The young woman sat across from me in my office, visibly nervous. She was in her first year at Calvin College, and no one from her school, church, or community was here with her. She was alone and, for the first time, asking big questions about church, God, faith, and Scripture: How can we know that God is real? How do we believe the Bible? What if I don’t feel God? What if I’m not sure if I believe?
“Is it OK that I ask these things?” she wondered. “Will I get in trouble?”
I assured her that these were terrific questions and that she was in a long line of Christians who had asked the very same questions over the years. I pulled a few books off my shelves—The Case for Christ (by Lee Strobel), the Heidelberg Catechism, and Faith and Doubt (by John Ortberg)—and laid them on the table between us.
I held up the catechism: “This was written by two guys, not much older than you are, back in the 1600s. They wanted to help people know what to believe and why. The entire thing is questions and answers.” She picked it up and paged through it, eyes widening.
“This,” I held up The Case for Christ, “was written by a journalist in Chicago. His wife joined a church, and he was an atheist. He was trying to investigate whether Jesus really rose from the dead.” She read the back cover hungrily.
“And this,” I held up Faith and Doubt, “is written by a pastor who says that you can’t have faith without doubt.”
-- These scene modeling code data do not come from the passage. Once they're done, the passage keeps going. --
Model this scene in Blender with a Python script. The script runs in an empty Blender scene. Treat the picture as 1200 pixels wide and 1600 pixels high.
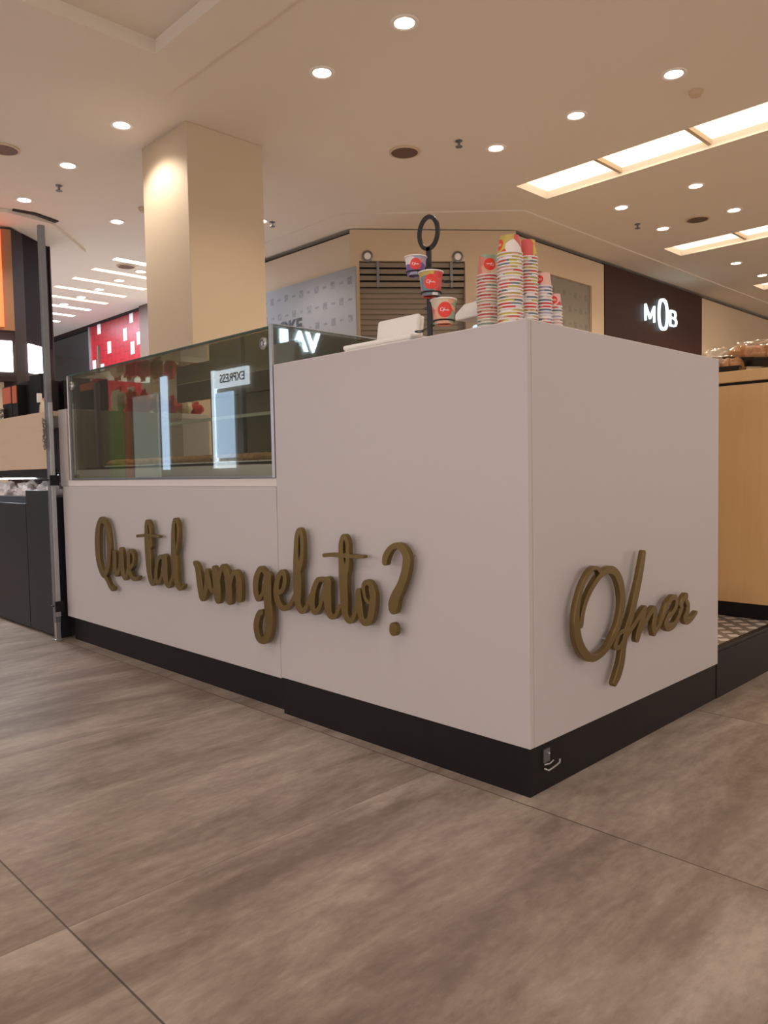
import bpy, bmesh, math, random
import numpy as np
from mathutils import Vector, Matrix

# ---------------------------------------------------------------- camera, world, exposure
C = bpy.context.scene.collection
scene = bpy.context.scene
YAW, PITCH, ROLL, FPX, CAM = 2.3645, -0.0535, -0.0190, 1205.76, (1.063, -1.5255, 0.8015)
fw = Vector((math.cos(YAW)*math.cos(PITCH), math.sin(YAW)*math.cos(PITCH), math.sin(PITCH)))
rt = Vector((math.sin(YAW), -math.cos(YAW), 0)); up = rt.cross(fw)
r2 = math.cos(ROLL)*rt + math.sin(ROLL)*up; u2 = -math.sin(ROLL)*rt + math.cos(ROLL)*up
cd = bpy.data.cameras.new('camera'); cam = bpy.data.objects.new('camera', cd); C.objects.link(cam)
M = Matrix((( r2.x, u2.x, -fw.x, CAM[0]), (r2.y, u2.y, -fw.y, CAM[1]), (r2.z, u2.z, -fw.z, CAM[2]), (0, 0, 0, 1)))
cam.matrix_world = M
cd.sensor_fit = 'VERTICAL'; cd.sensor_height = 36; cd.lens = FPX/1600*36; cd.clip_start = .02; cd.clip_end = 200
scene.camera = cam
vs = scene.view_settings
vs.view_transform = 'Standard'; vs.look = 'None'; vs.gamma = 1; vs.use_curve_mapping = False; vs.exposure = 0.93
w = bpy.data.worlds.new('mall_surroundings'); scene.world = w; w.use_nodes = True
w.node_tree.nodes['Background'].inputs[0].default_value = (1.0, .86, .78, 1)
w.node_tree.nodes['Background'].inputs[1].default_value = .88
scene.cycles.use_denoising = True; scene.cycles.max_bounces = 8; scene.cycles.transparent_max_bounces = 24
scene.cycles.sample_clamp_indirect = 4
LAMP_W = 33.0           # watts of one ceiling downlight
WARM = (1.0, .80, .60)
H = 4.0                 # ceiling height
random.seed(4)
PI = math.pi

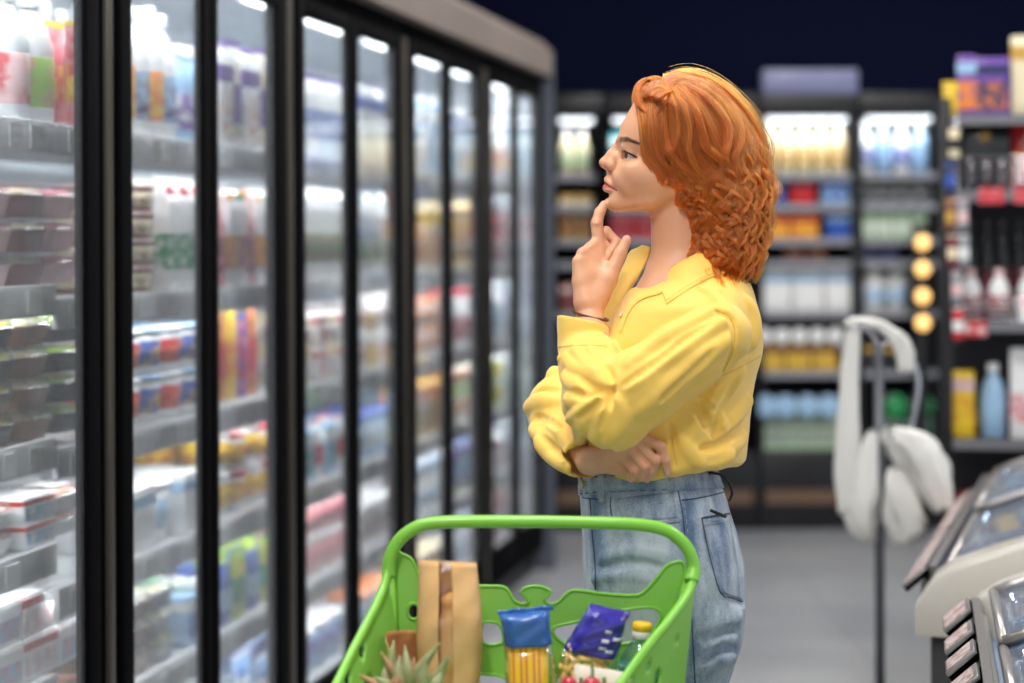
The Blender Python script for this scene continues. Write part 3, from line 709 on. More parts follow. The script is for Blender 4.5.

She looked at me in astonishment. This was entirely new information for her.
And she is not alone.
Welcoming Doubt
Calvin draws about 70 percent of its students from non-Christian Reformed Church backgrounds and about 50 percent from public schools. I am learning more and more about what various churches, youth groups, or parents teach young people. What is becoming a theme in my conversations is that students are taught to fear doubt.
The young woman who sat in my office had been taught very explicitly that you simply don’t doubt. You don’t question. It is a weakness or even the activity of Satan himself if you question what the church or the Bible is said to teach.
This explains her anxiety in my office: she was afraid. She had been taught to fear her questions. She had been taught that doubt was bad. She had been taught to simply believe.
Living apart from her community for the first time and hearing how faith was discussed at Calvin gave her the courage to come and see me. She knew we were speaking about this differently: we welcomed the questions. We welcomed the doubts.